Task prompt
Write the material out again in full, exactly.

────────────────────────────────────────

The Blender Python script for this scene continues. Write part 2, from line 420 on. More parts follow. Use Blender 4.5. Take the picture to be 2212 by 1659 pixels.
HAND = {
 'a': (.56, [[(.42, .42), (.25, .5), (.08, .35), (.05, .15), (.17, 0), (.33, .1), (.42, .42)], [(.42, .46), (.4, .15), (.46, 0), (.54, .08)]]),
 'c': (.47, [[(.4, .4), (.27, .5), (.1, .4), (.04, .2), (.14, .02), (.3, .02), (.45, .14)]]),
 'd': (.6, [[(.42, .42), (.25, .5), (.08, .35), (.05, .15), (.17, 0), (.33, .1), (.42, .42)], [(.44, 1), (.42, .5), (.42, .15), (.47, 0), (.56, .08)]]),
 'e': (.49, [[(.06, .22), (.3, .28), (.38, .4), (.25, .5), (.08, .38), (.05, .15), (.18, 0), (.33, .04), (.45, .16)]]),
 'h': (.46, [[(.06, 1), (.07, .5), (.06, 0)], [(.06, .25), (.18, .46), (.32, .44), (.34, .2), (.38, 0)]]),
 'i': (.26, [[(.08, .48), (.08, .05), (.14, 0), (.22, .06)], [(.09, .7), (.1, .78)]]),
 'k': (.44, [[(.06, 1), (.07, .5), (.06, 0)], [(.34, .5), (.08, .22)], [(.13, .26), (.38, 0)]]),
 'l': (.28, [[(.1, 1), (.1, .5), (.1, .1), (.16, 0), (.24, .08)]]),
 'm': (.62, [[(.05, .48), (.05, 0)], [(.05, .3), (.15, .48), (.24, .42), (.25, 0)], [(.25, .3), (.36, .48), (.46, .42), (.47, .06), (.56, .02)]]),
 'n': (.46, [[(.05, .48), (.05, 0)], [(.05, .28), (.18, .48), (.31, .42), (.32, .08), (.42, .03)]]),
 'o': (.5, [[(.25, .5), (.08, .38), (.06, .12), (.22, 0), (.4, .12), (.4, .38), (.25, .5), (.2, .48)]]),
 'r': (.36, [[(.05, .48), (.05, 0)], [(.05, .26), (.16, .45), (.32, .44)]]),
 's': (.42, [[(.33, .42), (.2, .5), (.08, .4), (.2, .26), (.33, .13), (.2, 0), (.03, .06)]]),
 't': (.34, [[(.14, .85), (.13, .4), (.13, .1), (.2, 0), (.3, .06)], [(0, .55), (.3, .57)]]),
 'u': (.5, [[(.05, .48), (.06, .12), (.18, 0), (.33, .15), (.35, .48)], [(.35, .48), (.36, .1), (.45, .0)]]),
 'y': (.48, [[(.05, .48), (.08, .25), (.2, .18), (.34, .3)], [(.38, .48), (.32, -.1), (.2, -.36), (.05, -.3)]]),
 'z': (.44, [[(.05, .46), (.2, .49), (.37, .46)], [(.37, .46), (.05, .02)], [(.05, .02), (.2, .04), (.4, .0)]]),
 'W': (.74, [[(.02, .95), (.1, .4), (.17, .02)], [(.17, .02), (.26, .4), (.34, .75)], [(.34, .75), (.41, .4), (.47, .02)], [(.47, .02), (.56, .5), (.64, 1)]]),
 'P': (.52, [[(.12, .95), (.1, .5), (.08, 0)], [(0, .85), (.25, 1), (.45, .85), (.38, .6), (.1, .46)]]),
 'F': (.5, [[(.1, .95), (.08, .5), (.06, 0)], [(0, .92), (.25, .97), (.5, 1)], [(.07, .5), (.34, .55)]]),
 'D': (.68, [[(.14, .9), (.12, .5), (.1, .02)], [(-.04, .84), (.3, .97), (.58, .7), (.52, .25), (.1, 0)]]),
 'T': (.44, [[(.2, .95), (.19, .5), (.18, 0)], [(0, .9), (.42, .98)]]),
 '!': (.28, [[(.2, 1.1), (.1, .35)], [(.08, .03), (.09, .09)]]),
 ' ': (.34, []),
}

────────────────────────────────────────

Exercise result
The Blender Python script for this scene continues. Write part 2, from line 420 on. More parts follow. Use Blender 4.5. Take the picture to be 2212 by 1659 pixels.
HAND = {
 'a': (.56, [[(.42, .42), (.25, .5), (.08, .35), (.05, .15), (.17, 0), (.33, .1), (.42, .42)], [(.42, .46), (.4, .15), (.46, 0), (.54, .08)]]),
 'c': (.47, [[(.4, .4), (.27, .5), (.1, .4), (.04, .2), (.14, .02), (.3, .02), (.45, .14)]]),
 'd': (.6, [[(.42, .42), (.25, .5), (.08, .35), (.05, .15), (.17, 0), (.33, .1), (.42, .42)], [(.44, 1), (.42, .5), (.42, .15), (.47, 0), (.56, .08)]]),
 'e': (.49, [[(.06, .22), (.3, .28), (.38, .4), (.25, .5), (.08, .38), (.05, .15), (.18, 0), (.33, .04), (.45, .16)]]),
 'h': (.46, [[(.06, 1), (.07, .5), (.06, 0)], [(.06, .25), (.18, .46), (.32, .44), (.34, .2), (.38, 0)]]),
 'i': (.26, [[(.08, .48), (.08, .05), (.14, 0), (.22, .06)], [(.09, .7), (.1, .78)]]),
 'k': (.44, [[(.06, 1), (.07, .5), (.06, 0)], [(.34, .5), (.08, .22)], [(.13, .26), (.38, 0)]]),
 'l': (.28, [[(.1, 1), (.1, .5), (.1, .1), (.16, 0), (.24, .08)]]),
 'm': (.62, [[(.05, .48), (.05, 0)], [(.05, .3), (.15, .48), (.24, .42), (.25, 0)], [(.25, .3), (.36, .48), (.46, .42), (.47, .06), (.56, .02)]]),
 'n': (.46, [[(.05, .48), (.05, 0)], [(.05, .28), (.18, .48), (.31, .42), (.32, .08), (.42, .03)]]),
 'o': (.5, [[(.25, .5), (.08, .38), (.06, .12), (.22, 0), (.4, .12), (.4, .38), (.25, .5), (.2, .48)]]),
 'r': (.36, [[(.05, .48), (.05, 0)], [(.05, .26), (.16, .45), (.32, .44)]]),
 's': (.42, [[(.33, .42), (.2, .5), (.08, .4), (.2, .26), (.33, .13), (.2, 0), (.03, .06)]]),
 't': (.34, [[(.14, .85), (.13, .4), (.13, .1), (.2, 0), (.3, .06)], [(0, .55), (.3, .57)]]),
 'u': (.5, [[(.05, .48), (.06, .12), (.18, 0), (.33, .15), (.35, .48)], [(.35, .48), (.36, .1), (.45, .0)]]),
 'y': (.48, [[(.05, .48), (.08, .25), (.2, .18), (.34, .3)], [(.38, .48), (.32, -.1), (.2, -.36), (.05, -.3)]]),
 'z': (.44, [[(.05, .46), (.2, .49), (.37, .46)], [(.37, .46), (.05, .02)], [(.05, .02), (.2, .04), (.4, .0)]]),
 'W': (.74, [[(.02, .95), (.1, .4), (.17, .02)], [(.17, .02), (.26, .4), (.34, .75)], [(.34, .75), (.41, .4), (.47, .02)], [(.47, .02), (.56, .5), (.64, 1)]]),
 'P': (.52, [[(.12, .95), (.1, .5), (.08, 0)], [(0, .85), (.25, 1), (.45, .85), (.38, .6), (.1, .46)]]),
 'F': (.5, [[(.1, .95), (.08, .5), (.06, 0)], [(0, .92), (.25, .97), (.5, 1)], [(.07, .5), (.34, .55)]]),
 'D': (.68, [[(.14, .9), (.12, .5), (.1, .02)], [(-.04, .84), (.3, .97), (.58, .7), (.52, .25), (.1, 0)]]),
 'T': (.44, [[(.2, .95), (.19, .5), (.18, 0)], [(0, .9), (.42, .98)]]),
 '!': (.28, [[(.2, 1.1), (.1, .35)], [(.08, .03), (.09, .09)]]),
 ' ': (.34, []),
}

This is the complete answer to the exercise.